A traditional deductible
IRA
allows you to
subtract your annual contribution to your account from your taxable
income. Anyone who doesn't have a retirement plan through his
or her employer is qualified to open a traditional deductible
IRA. And even if you have a
401(k) or other employer-sponsored
plan, you can deduct the full amount of your contribution — or a portion of it — if your AGI is less than a predetermined
amount.
For example, if you are a single tax filer
and your AGI is less than $53,000 in 2008, you can deduct the
full $5,000 you're entitled to contribute. If your AGI is less
than $63,000, you can deduct part of the $5,000 maximum contribution.
For married joint filers, the limits are $85,000 for full deduction,
and $105,000 for a partial deduction.
Income limits to qualify for a deduction are indexed to inflation.
If you're eligible for a deductible IRA, your earnings
on investments in that account are tax deferred, which means you
don't owe any tax on them until you withdraw money. You reinvest
any earnings, which lets your money accumulate faster than if
you needed to use some of it to pay taxes each year.
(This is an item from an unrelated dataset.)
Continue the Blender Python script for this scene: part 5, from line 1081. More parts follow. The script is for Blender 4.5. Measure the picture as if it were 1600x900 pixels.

You're required to begin withdrawing money from
a traditional deductible IRA by the time you turn 70 1/2, and
you must take at least the required minimum each year.
Your
AGI,
or
adjusted
gross income,
is calculated by subtracting
any special deductions — tuition, interest on
student loans, moving expenses, and contributions
to an
IRA,
for example — from your gross
income, including your salary and investment earnings.